Each day that goes by the cost to Manitobans keeps going up. That is because each and every day the NDP are busy making more promises and spending more money that they don’t have.

As the spring 2016 provincial election gets closer, the NDP seem to get more desperate and more reckless with your money. In an effort to prop up his political fortunes after a year of infighting and rebellion in the NDP, Greg Selinger is busy trying to buy back the support of Manitobans.

While it is true to say that the spending spree is happening with your money, it is actually more accurate to say that it is happening with your grandchildren’s and their grandchildren’s money because it is all being done with borrowed funds. The NDP ran out of money years ago so these and other promises are from future borrowing.

Just how much are the NDP pre-election promises adding up to? The Throne Speech which the NDP brought forward in November contains at least $6.7 billion in new promises over the next several years. This will be, if the NDP are re-elected, added to the hundreds of millions of dollars in annual deficits that Greg Selinger is currently running each year.
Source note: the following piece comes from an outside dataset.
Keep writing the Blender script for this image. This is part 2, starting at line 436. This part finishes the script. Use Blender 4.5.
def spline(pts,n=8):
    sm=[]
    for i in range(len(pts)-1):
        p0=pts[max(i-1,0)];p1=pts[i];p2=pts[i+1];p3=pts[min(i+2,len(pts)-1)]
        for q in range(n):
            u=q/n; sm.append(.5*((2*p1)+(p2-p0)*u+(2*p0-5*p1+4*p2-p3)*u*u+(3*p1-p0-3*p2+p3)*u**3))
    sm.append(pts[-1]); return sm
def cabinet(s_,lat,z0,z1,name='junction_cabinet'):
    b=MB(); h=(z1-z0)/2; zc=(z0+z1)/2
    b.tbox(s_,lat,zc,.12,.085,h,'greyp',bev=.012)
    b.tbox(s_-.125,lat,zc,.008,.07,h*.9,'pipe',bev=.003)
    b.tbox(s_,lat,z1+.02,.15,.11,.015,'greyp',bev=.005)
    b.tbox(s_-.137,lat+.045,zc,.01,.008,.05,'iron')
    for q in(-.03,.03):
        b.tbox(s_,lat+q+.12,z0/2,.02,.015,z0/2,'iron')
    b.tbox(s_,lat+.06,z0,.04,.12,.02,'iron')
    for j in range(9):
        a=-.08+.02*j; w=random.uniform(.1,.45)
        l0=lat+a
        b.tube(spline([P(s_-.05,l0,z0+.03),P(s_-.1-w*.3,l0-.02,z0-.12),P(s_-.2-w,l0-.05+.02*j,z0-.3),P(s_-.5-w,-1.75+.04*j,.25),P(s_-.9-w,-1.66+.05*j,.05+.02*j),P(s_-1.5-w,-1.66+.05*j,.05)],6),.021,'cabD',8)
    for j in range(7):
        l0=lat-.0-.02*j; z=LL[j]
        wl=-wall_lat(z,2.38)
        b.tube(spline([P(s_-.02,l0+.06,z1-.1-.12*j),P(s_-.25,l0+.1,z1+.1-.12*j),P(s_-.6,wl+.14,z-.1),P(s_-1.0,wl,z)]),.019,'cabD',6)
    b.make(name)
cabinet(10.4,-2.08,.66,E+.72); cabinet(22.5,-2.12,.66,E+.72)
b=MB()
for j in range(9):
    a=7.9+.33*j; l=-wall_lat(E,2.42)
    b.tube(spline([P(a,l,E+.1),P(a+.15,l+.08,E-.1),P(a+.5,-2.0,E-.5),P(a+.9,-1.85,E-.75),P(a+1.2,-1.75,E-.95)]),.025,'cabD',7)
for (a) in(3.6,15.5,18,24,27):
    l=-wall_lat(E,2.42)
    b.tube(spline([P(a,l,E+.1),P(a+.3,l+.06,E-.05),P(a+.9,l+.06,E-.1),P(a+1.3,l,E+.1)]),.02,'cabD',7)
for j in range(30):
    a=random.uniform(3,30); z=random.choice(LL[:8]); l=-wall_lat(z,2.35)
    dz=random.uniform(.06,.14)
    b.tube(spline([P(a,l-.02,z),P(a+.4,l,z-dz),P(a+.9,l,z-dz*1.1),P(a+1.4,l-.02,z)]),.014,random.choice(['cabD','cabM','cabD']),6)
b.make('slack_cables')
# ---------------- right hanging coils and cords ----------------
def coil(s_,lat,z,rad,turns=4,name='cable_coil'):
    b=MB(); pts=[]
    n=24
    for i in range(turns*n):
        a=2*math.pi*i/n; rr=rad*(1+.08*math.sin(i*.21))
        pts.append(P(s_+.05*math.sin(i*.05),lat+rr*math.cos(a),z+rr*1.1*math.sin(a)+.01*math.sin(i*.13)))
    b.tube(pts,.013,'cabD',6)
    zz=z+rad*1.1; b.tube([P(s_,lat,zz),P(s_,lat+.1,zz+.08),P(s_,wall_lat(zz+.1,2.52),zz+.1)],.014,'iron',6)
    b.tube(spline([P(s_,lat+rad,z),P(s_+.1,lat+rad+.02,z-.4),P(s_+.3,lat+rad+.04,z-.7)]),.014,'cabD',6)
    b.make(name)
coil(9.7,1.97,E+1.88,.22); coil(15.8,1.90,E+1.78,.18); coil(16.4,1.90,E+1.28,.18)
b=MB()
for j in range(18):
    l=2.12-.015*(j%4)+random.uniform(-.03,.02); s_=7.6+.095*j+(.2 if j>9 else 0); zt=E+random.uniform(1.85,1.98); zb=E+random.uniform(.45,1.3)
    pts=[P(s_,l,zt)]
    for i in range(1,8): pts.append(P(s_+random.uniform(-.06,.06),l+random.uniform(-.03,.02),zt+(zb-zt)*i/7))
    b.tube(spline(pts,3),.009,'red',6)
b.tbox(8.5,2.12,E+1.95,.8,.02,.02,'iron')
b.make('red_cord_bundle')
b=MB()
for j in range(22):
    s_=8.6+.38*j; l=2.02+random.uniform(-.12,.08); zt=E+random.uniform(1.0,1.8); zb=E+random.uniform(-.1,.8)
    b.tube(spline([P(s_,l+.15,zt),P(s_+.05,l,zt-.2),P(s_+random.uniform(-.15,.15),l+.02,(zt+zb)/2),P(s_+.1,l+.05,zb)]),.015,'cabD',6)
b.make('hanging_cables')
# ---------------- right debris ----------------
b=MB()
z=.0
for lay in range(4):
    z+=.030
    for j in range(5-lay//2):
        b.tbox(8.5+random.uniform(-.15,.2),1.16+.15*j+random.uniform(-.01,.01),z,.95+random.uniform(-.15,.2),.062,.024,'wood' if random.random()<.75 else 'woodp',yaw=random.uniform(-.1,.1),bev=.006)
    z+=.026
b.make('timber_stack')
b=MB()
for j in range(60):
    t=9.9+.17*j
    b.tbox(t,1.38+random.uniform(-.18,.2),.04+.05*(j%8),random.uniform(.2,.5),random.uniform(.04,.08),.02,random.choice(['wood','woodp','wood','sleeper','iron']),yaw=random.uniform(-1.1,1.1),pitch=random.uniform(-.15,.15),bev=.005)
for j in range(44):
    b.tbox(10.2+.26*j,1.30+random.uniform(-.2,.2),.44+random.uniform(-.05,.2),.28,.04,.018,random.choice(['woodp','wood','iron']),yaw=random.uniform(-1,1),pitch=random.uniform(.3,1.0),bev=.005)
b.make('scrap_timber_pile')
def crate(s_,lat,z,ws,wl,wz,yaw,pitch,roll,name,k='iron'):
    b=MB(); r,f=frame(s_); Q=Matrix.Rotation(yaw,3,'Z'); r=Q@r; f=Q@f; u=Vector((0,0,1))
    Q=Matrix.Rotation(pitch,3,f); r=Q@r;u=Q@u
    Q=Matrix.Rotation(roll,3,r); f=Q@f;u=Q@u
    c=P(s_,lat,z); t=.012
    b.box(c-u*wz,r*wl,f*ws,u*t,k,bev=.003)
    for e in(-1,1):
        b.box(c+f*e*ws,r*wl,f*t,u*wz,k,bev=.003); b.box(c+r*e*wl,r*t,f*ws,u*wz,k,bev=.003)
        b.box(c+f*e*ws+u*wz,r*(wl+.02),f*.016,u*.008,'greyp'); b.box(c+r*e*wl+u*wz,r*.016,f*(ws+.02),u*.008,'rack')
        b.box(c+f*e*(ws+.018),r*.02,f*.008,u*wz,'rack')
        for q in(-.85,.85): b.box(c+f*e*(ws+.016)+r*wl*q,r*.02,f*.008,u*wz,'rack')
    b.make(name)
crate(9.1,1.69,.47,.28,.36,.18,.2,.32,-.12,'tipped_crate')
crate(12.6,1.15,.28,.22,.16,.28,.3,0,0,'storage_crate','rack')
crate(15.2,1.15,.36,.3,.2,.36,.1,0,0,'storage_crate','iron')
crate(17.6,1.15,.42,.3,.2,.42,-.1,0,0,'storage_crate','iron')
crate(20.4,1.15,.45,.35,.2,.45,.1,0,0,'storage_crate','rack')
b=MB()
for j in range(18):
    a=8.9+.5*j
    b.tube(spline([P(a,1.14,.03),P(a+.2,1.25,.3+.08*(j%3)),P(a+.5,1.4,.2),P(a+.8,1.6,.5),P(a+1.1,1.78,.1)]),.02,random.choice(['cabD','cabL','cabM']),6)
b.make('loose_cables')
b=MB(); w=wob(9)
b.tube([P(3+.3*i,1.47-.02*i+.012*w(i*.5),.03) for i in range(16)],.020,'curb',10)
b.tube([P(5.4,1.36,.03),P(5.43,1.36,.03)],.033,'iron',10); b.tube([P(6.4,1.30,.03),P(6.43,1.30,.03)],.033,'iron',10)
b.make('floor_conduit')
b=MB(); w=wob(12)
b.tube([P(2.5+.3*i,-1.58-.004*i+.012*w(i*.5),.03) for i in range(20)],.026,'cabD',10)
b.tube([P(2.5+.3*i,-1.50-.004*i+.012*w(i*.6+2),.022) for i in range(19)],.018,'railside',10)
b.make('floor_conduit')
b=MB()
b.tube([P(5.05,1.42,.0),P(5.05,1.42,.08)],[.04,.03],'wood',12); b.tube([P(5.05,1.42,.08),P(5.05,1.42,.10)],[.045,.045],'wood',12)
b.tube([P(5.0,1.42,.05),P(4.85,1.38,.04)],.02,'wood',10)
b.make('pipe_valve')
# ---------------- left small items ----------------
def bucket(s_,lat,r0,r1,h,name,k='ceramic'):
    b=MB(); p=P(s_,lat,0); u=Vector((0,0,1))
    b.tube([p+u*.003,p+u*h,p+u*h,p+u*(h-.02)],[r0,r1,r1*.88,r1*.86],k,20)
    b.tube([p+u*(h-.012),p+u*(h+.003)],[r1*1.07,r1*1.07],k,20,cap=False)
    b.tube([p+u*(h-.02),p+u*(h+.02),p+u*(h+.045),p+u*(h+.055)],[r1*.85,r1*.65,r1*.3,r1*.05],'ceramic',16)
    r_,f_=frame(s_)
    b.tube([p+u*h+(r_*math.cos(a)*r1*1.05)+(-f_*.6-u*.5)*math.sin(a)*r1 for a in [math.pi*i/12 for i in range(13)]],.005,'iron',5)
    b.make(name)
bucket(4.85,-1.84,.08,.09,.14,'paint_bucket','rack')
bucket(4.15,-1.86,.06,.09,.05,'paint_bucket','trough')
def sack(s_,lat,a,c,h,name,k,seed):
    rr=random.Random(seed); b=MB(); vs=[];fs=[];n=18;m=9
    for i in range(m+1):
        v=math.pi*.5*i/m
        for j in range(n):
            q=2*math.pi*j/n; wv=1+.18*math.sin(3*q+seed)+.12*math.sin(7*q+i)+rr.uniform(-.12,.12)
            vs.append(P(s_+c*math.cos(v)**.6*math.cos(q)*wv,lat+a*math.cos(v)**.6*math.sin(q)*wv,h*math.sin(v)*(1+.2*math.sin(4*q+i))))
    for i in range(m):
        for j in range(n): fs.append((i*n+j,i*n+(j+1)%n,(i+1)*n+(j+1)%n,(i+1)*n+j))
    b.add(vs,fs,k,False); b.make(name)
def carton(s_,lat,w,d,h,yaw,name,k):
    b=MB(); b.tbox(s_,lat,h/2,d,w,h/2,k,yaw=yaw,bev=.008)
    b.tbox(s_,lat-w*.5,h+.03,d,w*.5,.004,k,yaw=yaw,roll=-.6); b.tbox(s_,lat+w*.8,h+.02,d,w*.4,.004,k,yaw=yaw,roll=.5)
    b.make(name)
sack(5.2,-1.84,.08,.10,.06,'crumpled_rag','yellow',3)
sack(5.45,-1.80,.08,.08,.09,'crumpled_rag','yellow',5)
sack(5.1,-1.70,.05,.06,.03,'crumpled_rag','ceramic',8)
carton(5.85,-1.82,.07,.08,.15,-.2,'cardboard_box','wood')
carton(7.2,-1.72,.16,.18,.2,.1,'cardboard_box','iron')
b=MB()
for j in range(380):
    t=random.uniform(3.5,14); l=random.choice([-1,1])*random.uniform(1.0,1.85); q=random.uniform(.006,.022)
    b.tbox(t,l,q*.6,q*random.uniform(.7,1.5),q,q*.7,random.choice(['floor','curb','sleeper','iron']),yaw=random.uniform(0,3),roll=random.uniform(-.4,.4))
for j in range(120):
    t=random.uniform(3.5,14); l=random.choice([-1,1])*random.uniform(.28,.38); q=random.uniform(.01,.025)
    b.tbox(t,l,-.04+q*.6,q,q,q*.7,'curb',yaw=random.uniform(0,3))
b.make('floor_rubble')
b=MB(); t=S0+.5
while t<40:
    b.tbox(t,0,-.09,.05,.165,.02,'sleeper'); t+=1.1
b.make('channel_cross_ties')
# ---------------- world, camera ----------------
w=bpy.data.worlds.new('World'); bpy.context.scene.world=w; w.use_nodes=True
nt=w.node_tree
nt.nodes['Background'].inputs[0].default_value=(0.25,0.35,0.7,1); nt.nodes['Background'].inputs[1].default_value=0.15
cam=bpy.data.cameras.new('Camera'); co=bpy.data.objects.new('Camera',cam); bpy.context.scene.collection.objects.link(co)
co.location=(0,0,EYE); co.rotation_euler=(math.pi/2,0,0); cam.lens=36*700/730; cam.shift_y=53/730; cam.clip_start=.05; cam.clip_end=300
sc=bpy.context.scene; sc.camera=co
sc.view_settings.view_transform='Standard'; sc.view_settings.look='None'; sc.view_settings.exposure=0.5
Already under Mr. Selinger the provinces debt has doubled in the past six years and if things continue will triple by 2023.

So how is the NDP going to pay for all of this if they are re-elected in spring? Certainly some of it will just be more debt, but as we saw after the 2011 election, borrowing isn’t enough. After that election the NDP broke their promise not to raise taxes and not only put PST on things such as home insurance and hairstyling, but raised it to 8% after having explicitly promised they would not.

That means that Mr. Selinger is going to have to come back to Manitobans to help finance these pre-election promises. There is little doubt that he will be back at it again and have to raise the PST, this time to 9% as well as put it on even more things that Manitobans rely upon.

And of course, Mr. Selinger isn’t finished spending your money, because the election hasn’t actually officially started yet. No doubt the more desperate he becomes, the more expensive the promises will become.

When asked this week by the media about whether he would have to raise taxes to pay for all of these promises, Mr. Selinger said that he couldn’t rule anything out. Which means the NDP is going for broke when it comes to this election – literally.